What you are asked to do - The entries below are to be repeated exactly as they stand.

Exercise data -

┌────────

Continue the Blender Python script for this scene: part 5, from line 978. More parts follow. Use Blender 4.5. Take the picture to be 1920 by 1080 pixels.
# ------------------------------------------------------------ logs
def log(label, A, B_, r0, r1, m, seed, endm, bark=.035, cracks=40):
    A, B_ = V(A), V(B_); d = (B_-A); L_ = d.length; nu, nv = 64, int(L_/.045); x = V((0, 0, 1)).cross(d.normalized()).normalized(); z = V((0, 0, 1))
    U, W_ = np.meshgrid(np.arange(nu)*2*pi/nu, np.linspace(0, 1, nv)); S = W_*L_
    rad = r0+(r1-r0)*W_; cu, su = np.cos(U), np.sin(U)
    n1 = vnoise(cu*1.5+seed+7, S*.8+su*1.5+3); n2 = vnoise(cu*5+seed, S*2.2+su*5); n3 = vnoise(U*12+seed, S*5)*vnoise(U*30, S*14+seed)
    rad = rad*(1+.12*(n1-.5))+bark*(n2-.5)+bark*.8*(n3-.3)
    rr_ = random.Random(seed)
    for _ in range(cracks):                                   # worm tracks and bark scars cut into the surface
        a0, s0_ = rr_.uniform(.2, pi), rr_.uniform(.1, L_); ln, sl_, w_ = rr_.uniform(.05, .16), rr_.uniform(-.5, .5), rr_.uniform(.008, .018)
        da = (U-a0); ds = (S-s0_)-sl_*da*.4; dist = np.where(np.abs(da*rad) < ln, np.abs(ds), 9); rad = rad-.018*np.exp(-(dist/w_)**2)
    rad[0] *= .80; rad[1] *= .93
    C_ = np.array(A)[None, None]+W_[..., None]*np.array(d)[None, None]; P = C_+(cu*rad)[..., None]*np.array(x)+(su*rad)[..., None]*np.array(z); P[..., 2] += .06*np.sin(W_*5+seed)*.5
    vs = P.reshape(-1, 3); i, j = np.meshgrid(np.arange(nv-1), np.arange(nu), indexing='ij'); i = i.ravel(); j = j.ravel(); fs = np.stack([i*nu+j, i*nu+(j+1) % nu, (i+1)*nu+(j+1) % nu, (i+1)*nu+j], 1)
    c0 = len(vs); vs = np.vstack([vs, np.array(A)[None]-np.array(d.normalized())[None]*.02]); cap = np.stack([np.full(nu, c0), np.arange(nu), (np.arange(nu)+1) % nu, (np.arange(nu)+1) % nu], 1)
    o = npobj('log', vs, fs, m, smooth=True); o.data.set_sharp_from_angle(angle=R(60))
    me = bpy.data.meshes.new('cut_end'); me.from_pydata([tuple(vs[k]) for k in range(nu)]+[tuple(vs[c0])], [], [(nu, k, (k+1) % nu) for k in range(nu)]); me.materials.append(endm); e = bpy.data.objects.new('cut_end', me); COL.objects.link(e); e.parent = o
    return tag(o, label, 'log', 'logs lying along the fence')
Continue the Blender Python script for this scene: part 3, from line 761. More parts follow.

└────────

Written response -
Continue the Blender Python script for this scene: part 5, from line 978. More parts follow. Use Blender 4.5. Take the picture to be 1920 by 1080 pixels.
# ------------------------------------------------------------ logs
def log(label, A, B_, r0, r1, m, seed, endm, bark=.035, cracks=40):
    A, B_ = V(A), V(B_); d = (B_-A); L_ = d.length; nu, nv = 64, int(L_/.045); x = V((0, 0, 1)).cross(d.normalized()).normalized(); z = V((0, 0, 1))
    U, W_ = np.meshgrid(np.arange(nu)*2*pi/nu, np.linspace(0, 1, nv)); S = W_*L_
    rad = r0+(r1-r0)*W_; cu, su = np.cos(U), np.sin(U)
    n1 = vnoise(cu*1.5+seed+7, S*.8+su*1.5+3); n2 = vnoise(cu*5+seed, S*2.2+su*5); n3 = vnoise(U*12+seed, S*5)*vnoise(U*30, S*14+seed)
    rad = rad*(1+.12*(n1-.5))+bark*(n2-.5)+bark*.8*(n3-.3)
    rr_ = random.Random(seed)
    for _ in range(cracks):                                   # worm tracks and bark scars cut into the surface
        a0, s0_ = rr_.uniform(.2, pi), rr_.uniform(.1, L_); ln, sl_, w_ = rr_.uniform(.05, .16), rr_.uniform(-.5, .5), rr_.uniform(.008, .018)
        da = (U-a0); ds = (S-s0_)-sl_*da*.4; dist = np.where(np.abs(da*rad) < ln, np.abs(ds), 9); rad = rad-.018*np.exp(-(dist/w_)**2)
    rad[0] *= .80; rad[1] *= .93
    C_ = np.array(A)[None, None]+W_[..., None]*np.array(d)[None, None]; P = C_+(cu*rad)[..., None]*np.array(x)+(su*rad)[..., None]*np.array(z); P[..., 2] += .06*np.sin(W_*5+seed)*.5
    vs = P.reshape(-1, 3); i, j = np.meshgrid(np.arange(nv-1), np.arange(nu), indexing='ij'); i = i.ravel(); j = j.ravel(); fs = np.stack([i*nu+j, i*nu+(j+1) % nu, (i+1)*nu+(j+1) % nu, (i+1)*nu+j], 1)
    c0 = len(vs); vs = np.vstack([vs, np.array(A)[None]-np.array(d.normalized())[None]*.02]); cap = np.stack([np.full(nu, c0), np.arange(nu), (np.arange(nu)+1) % nu, (np.arange(nu)+1) % nu], 1)
    o = npobj('log', vs, fs, m, smooth=True); o.data.set_sharp_from_angle(angle=R(60))
    me = bpy.data.meshes.new('cut_end'); me.from_pydata([tuple(vs[k]) for k in range(nu)]+[tuple(vs[c0])], [], [(nu, k, (k+1) % nu) for k in range(nu)]); me.materials.append(endm); e = bpy.data.objects.new('cut_end', me); COL.objects.link(e); e.parent = o
    return tag(o, label, 'log', 'logs lying along the fence')
Continue the Blender Python script for this scene: part 3, from line 761. More parts follow.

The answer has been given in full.